* Start Listing *

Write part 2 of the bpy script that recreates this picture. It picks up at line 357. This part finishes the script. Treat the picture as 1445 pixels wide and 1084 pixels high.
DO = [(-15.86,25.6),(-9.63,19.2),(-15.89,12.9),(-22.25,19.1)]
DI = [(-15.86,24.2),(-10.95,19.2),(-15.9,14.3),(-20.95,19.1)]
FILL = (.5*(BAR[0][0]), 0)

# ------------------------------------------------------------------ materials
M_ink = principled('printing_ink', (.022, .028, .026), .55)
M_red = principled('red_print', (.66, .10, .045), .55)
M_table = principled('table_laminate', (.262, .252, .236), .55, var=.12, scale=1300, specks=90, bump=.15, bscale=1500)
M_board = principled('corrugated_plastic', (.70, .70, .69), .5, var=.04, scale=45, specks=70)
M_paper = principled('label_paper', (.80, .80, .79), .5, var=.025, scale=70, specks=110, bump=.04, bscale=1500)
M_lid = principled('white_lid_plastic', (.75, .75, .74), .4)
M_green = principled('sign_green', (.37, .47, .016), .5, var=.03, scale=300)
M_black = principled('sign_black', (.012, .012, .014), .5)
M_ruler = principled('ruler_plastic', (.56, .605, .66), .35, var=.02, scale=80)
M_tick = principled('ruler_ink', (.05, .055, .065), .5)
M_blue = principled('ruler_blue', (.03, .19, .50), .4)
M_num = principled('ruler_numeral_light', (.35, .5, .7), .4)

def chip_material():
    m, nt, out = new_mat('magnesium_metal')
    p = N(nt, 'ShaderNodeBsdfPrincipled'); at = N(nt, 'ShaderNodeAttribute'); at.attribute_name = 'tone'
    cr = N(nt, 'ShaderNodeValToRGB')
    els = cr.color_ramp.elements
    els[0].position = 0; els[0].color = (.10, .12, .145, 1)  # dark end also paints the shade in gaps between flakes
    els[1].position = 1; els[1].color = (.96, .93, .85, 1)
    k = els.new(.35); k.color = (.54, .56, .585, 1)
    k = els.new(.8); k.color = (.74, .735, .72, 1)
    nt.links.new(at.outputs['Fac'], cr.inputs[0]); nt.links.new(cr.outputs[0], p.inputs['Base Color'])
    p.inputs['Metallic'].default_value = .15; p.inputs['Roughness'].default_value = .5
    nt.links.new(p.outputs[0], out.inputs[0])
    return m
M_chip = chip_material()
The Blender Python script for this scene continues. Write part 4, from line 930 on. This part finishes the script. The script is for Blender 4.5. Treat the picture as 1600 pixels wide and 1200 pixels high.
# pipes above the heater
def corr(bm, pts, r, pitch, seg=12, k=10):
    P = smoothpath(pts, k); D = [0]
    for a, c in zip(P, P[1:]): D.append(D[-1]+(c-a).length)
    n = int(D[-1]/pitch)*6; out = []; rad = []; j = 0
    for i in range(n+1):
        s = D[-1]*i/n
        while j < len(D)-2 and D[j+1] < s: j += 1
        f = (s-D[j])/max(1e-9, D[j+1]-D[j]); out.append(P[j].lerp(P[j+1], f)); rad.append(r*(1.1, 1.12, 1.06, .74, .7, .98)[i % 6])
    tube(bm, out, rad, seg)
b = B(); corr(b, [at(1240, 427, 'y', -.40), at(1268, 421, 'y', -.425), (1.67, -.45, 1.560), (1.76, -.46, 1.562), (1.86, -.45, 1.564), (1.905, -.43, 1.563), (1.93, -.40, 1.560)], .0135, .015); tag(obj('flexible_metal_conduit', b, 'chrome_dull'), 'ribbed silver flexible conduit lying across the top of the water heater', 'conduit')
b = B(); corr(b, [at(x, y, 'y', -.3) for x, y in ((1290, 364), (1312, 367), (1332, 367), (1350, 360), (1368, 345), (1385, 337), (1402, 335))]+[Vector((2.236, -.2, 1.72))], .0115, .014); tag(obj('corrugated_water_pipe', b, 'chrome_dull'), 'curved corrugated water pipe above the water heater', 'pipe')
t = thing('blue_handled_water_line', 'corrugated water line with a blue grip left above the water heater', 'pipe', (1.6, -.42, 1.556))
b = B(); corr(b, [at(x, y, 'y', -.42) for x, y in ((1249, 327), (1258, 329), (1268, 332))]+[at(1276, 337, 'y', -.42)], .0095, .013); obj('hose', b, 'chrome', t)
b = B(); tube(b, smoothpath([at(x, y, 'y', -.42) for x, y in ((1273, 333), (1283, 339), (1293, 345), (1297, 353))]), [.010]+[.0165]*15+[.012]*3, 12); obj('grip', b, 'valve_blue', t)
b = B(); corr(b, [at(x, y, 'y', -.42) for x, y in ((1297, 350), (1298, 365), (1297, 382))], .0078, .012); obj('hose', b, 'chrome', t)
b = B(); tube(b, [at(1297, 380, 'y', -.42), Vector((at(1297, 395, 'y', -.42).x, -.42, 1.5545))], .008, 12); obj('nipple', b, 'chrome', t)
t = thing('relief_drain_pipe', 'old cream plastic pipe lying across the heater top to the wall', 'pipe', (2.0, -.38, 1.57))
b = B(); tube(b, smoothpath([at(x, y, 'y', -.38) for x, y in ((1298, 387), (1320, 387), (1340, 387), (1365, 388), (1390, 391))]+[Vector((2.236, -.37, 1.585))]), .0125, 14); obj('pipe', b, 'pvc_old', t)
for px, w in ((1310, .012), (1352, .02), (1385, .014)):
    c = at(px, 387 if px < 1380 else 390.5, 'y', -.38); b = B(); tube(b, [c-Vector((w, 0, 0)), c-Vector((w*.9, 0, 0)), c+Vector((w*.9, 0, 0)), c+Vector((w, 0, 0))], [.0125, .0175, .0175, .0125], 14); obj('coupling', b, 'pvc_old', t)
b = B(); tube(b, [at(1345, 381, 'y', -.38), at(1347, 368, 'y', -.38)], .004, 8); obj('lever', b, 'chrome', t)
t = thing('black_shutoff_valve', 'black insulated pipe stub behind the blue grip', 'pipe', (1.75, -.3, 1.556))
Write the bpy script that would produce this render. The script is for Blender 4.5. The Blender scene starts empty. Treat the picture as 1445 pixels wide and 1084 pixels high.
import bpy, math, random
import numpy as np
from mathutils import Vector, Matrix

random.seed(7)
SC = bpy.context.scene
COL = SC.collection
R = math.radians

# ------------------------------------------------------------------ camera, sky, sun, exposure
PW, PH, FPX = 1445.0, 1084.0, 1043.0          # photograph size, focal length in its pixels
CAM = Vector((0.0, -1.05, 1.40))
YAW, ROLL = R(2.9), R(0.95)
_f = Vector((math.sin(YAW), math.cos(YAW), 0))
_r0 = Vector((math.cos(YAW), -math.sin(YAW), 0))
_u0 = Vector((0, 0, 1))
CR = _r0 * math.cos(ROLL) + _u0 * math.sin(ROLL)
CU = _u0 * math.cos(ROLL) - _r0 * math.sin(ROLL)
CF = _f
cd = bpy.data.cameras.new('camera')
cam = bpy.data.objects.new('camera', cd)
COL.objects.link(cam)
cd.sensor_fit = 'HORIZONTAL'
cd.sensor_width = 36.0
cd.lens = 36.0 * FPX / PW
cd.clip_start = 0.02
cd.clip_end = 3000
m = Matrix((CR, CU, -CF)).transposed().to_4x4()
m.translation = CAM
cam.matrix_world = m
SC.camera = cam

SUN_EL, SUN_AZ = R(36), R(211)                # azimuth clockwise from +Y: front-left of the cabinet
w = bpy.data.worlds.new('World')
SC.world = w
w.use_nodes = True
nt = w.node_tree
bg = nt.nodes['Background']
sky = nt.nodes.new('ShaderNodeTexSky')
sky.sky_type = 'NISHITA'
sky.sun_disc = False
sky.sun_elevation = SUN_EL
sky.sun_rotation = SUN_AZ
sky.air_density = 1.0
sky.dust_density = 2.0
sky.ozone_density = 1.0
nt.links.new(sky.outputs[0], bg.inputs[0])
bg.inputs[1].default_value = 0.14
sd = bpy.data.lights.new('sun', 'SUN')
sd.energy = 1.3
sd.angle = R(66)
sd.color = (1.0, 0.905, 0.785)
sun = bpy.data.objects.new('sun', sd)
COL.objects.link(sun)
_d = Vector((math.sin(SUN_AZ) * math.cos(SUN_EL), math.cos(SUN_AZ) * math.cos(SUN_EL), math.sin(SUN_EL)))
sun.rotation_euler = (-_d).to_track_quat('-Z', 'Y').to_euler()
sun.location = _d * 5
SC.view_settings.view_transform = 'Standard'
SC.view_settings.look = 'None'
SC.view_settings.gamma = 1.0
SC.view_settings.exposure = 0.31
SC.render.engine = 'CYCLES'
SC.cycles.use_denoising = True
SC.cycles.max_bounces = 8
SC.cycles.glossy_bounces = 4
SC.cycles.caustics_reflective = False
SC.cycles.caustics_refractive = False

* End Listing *

* Problem statement:
Which lines of the material contain the string "scene"? List each of them.

* Answer:
The Blender Python script for this scene continues. Write part 4, from line 930 on. This part finishes the script. The script is for Blender 4.5. Treat the picture as 1600 pixels wide and 1200 pixels high.
Write the bpy script that would produce this render. The script is for Blender 4.5. The Blender scene starts empty. Treat the picture as 1445 pixels wide and 1084 pixels high.
SC = bpy.context.scene